Una mano che molto spesso è quella delle cosiddette “persone normali“, che mettono in atto azioni criminali, consapevoli che le conseguenze possono arrecare gravi danni a persone innocenti che si affidano ai loro servizi e alla fiducia di coloro che hanno il dovere e l’obbligo di svolgere onestamente e con coscienza il loro lavoro.

C’è una causa a monte, su cui gli inquirenti dovranno fare luce ma, c’è un movente, quei pochi denari a cui non si poteva rinunciare se l’impianto fosse stato chiuso per eseguire i lavori di manutenzione e per mettere in sicurezza l’impianto stesso.

Solo nella mente malvagia e nella miseria umana, quei pochi denari potevano valere la pena di rischiare la morte di 14 persone, che potevano essere molte di più se non ci fosse stata la regola del distanziamento, e il dolore immenso e irreparabile delle loro famiglie che rimarrà per sempre.

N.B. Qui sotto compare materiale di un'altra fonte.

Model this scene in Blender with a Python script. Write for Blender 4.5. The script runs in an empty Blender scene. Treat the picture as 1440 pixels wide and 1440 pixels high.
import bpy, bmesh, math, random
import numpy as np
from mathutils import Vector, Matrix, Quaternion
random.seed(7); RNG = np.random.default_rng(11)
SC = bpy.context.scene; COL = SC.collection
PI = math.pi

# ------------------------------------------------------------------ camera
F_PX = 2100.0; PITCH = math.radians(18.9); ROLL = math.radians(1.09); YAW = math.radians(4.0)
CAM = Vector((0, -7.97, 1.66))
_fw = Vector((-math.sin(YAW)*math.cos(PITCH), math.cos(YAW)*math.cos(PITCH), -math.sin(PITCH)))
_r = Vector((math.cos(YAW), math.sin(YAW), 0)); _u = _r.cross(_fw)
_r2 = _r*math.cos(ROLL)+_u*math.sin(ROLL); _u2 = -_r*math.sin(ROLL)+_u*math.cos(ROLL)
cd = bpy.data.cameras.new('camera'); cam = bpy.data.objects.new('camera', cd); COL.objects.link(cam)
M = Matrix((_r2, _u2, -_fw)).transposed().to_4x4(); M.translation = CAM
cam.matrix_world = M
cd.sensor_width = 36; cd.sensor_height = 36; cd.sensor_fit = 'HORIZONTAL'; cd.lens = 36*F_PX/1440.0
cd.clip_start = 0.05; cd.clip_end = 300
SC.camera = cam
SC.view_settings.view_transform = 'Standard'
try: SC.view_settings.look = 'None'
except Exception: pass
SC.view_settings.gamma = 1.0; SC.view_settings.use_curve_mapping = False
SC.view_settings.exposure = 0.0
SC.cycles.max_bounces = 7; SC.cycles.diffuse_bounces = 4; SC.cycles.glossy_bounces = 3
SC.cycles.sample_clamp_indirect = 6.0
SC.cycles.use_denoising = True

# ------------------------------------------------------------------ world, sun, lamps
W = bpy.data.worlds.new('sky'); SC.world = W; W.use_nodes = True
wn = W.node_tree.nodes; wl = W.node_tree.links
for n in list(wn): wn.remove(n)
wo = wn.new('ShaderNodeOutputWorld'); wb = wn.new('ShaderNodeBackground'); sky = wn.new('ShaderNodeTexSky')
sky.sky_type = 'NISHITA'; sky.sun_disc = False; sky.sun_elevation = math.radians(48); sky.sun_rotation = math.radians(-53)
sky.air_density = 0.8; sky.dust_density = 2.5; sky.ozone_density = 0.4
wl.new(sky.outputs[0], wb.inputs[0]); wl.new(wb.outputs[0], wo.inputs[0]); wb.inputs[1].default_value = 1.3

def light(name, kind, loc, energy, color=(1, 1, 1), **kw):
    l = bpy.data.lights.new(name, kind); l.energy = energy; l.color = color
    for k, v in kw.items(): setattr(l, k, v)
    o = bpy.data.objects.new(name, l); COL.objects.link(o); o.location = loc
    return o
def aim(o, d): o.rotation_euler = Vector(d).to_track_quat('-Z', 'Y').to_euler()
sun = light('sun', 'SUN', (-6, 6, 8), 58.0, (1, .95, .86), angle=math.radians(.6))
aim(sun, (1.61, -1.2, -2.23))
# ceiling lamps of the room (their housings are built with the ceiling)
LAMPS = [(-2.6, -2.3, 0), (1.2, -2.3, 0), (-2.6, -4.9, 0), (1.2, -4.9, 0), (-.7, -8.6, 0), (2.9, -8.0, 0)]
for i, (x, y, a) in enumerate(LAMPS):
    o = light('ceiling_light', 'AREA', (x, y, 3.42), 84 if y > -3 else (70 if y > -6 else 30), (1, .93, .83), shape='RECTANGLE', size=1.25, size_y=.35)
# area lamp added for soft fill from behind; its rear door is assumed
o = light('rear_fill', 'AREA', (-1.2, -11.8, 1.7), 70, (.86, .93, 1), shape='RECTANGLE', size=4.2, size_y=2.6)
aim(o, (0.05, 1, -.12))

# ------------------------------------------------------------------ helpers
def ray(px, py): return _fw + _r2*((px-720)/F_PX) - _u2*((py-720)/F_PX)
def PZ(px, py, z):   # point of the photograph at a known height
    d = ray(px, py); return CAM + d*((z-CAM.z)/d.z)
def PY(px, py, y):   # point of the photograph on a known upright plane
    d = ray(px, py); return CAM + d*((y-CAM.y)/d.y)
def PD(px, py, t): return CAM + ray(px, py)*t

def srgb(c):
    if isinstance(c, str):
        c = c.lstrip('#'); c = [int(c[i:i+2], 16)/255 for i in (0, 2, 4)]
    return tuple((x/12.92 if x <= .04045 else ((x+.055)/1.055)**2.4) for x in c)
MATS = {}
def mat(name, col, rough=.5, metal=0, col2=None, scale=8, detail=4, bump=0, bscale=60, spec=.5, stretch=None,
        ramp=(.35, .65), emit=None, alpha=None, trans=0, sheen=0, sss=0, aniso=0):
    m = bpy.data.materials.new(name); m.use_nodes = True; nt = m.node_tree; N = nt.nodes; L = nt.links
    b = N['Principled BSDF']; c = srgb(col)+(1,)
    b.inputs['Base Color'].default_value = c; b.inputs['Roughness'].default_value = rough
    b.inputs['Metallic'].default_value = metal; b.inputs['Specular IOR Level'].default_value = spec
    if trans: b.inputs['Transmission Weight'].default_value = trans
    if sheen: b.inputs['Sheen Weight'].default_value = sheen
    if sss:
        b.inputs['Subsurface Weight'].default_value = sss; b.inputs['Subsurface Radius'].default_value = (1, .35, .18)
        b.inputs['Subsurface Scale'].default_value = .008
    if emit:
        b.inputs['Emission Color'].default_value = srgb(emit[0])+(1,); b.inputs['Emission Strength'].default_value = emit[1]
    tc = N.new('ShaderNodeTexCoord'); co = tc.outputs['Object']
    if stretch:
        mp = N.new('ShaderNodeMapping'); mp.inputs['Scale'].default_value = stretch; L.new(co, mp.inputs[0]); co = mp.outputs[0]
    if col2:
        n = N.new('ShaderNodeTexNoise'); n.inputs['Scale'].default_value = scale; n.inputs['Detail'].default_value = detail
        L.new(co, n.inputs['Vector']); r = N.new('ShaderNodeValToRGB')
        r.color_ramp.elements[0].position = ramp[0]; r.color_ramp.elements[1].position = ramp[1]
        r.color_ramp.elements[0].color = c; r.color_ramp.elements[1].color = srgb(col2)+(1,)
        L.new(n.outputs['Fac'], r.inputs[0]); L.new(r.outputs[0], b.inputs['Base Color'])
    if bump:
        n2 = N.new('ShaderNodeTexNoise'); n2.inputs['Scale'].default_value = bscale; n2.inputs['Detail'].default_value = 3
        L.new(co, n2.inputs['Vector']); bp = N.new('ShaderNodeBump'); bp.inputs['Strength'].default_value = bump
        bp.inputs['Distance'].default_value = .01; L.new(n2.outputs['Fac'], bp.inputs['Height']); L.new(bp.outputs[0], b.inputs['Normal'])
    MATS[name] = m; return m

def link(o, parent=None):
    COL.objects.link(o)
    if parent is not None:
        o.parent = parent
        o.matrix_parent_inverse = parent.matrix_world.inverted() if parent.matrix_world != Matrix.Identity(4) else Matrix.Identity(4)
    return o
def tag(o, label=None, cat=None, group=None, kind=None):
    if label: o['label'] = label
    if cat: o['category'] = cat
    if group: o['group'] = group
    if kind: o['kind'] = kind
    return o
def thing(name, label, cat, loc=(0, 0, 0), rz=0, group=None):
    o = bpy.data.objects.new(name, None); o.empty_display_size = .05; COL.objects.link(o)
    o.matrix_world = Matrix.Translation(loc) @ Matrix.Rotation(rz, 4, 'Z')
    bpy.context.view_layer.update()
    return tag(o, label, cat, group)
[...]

Questo ennesimo episodio di cronaca, che ci mette di fronte alla morte di vittime innocenti, ci racconta che sempre più frequentemente è la “malvagità del male delle persone normali”, la causa di questi fatti.

Nella storia del nostro Paese, ormai, è quasi impossibile avere la dimensione numerica di quanti incidenti e quante vittime questa “malvagità umana” abbia causato. Pensiamo solo alle morti bianche sui luoghi di lavoro, causate quasi sempre dalla consapevole omissione dei sistemi di sicurezza e che sono quasi sempre accomunati dalla mancata individuazione dei veri responsabili e dalla ricerca senza speranza della verità da parte dei familiari delle vittime.

Pensiamo alla rabbia che ha provocato in tutti questa ennesima strage di innocenti. E’ la stessa rabbia che ha suscitato la morte di Luana, la giovane mamma di 22 anni, finita in modo atroce nei meccanismi del macchinario su cui stava lavorando, perché consapevolmente qualcuno ha deciso di manometterne il sistema di sicurezza.

E’ una rabbia che va moltiplicata per le migliaia di vittime sul lavoro come Luana o come le tante e troppe vittime di disastri colposi, come quest’ultimo di Mottarone, che si trasforma in un senso di impotenza verso cui tutti abbiamo il dovere di reagire e pretendere, fino in fondo, la verità e la condanna dei colpevoli.

Di fronte a questa malvagità umana, in cui non c’è argine che tenga, la Giustizia deve fare il suo corso fino in fondo con tempi e pene certe, in nome di tutte le vittime innocenti e della sofferenza dei loro familiari, a causa della “miseria umana”.